MOO
Adam Ball
  • De Adam Ball
  • 06 sep 2012

When it comes to hiring the right people, choice can be wonderful – but if you choose unwisely, it can be costly. And the right graphic designer is a very important choice – they’ll need to not only understand your vision but also, help you shape it, and translate it. They’ll also need to be a creative force in their own right, and (in the long term) be able to work with you to keep your business creatively fresh. In short, you’ll want the best.

So where should you look when you’re hiring? A creative agency, a designer friend or perhaps a crowd sourcing company like us, (www.conceptcupboard.com) who provide access to a pool of young designers? Whatever your creative requirement, make the right choice by following these tips:

1. Decide what you need before searching
Scale of talent varies from designer to designer, company to company. You may wish to duplicate some previous work, develop a new brief containing your strong creative direction or need more conceptual creative work done. So decide first, and then start looking for those particular qualities.

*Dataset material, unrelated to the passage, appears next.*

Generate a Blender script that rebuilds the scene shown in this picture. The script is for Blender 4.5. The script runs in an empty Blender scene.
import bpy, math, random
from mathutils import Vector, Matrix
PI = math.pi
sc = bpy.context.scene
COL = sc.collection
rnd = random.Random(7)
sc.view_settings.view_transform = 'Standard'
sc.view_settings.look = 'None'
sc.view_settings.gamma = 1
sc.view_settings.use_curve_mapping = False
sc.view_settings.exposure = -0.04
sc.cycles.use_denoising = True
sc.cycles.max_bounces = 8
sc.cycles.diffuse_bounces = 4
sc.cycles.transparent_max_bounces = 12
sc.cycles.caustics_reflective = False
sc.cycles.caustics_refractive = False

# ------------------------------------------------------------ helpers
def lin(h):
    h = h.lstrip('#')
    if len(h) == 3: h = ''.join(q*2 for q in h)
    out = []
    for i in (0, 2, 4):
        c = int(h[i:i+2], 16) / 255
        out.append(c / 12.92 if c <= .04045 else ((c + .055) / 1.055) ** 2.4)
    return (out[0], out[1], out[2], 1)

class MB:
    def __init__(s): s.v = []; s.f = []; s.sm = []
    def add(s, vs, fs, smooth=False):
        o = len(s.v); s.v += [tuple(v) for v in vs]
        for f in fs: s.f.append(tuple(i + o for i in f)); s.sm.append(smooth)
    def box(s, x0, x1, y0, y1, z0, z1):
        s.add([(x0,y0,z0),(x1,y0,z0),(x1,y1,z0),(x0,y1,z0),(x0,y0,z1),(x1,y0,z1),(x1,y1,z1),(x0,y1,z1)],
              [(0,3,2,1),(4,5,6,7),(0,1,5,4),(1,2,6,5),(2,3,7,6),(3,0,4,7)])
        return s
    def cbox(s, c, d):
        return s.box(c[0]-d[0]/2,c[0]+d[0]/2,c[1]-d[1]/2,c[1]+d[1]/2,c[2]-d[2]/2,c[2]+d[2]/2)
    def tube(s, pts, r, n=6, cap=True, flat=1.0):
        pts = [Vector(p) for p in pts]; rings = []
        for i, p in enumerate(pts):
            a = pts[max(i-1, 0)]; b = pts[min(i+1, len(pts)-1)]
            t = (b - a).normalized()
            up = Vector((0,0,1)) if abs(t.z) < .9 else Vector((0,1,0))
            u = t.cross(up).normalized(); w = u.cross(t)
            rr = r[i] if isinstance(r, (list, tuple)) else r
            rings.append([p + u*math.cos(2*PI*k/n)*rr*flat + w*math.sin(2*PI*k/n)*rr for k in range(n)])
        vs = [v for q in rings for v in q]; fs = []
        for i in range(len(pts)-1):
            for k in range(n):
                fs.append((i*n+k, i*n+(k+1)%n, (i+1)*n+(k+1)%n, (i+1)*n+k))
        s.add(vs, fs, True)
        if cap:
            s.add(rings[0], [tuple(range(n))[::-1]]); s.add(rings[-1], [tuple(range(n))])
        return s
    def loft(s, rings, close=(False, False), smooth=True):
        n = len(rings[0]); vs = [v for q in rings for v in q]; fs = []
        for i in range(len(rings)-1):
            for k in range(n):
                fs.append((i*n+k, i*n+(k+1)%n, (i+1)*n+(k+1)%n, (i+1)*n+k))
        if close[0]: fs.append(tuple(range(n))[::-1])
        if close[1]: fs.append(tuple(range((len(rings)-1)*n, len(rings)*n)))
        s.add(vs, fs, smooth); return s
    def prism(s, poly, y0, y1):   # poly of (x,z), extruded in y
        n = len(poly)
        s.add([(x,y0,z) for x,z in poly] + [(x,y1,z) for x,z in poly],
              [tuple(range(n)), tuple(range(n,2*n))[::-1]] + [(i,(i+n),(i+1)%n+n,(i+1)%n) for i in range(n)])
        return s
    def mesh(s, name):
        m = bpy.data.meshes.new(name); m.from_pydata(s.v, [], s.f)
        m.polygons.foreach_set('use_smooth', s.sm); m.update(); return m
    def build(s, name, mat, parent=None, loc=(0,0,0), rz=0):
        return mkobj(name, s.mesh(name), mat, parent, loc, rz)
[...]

2. Ask for recommendations
Tap into your friends and networking contacts to ask for recommendations and referrals. It may be that your contact has had a great experience and can pass on details - just make sure your contact’s opinion is credible and trustworthy!

3. Check for reference
There are some fantastic designers out there, but there are also some rogues who will happily be a little imaginative with their client experience – they are creative, after all! Ask to see references, review in detail and do some further research online to scope things out.

4. Ask to see a portfolio
Review the designer’s portfolio taking a look at past and recent client work. Look to match their skills against your creative requirements and take into account potential conflicts of interest if they work with any competitors.

5. Agree on pricing
Discuss, negotiate and agree to costs up front. Does the designer charge extra for thinking time, production or delivery? Most designers account for one or two rounds of amends in their costs, but it’s always useful to have some contingency funds just in case you go beyond this.

6. Consider timelines
Like all businesses, designers can go through extremely busy as well as quieter periods. Check that the designer can meet your deadlines and ensure they can commit to them prior to them undertaking any work, taking into account any holiday periods. It would be a great shame to have a great creative idea but miss the window of opportunity that exists to generate new business.

7. Working together
Are you happy to work with a remote designer over email and the telephone or in-person? If you prefer face to face contact then you may be best suited to a local supplier. If you’re happy with e-contact, you could potentially save on time and costs.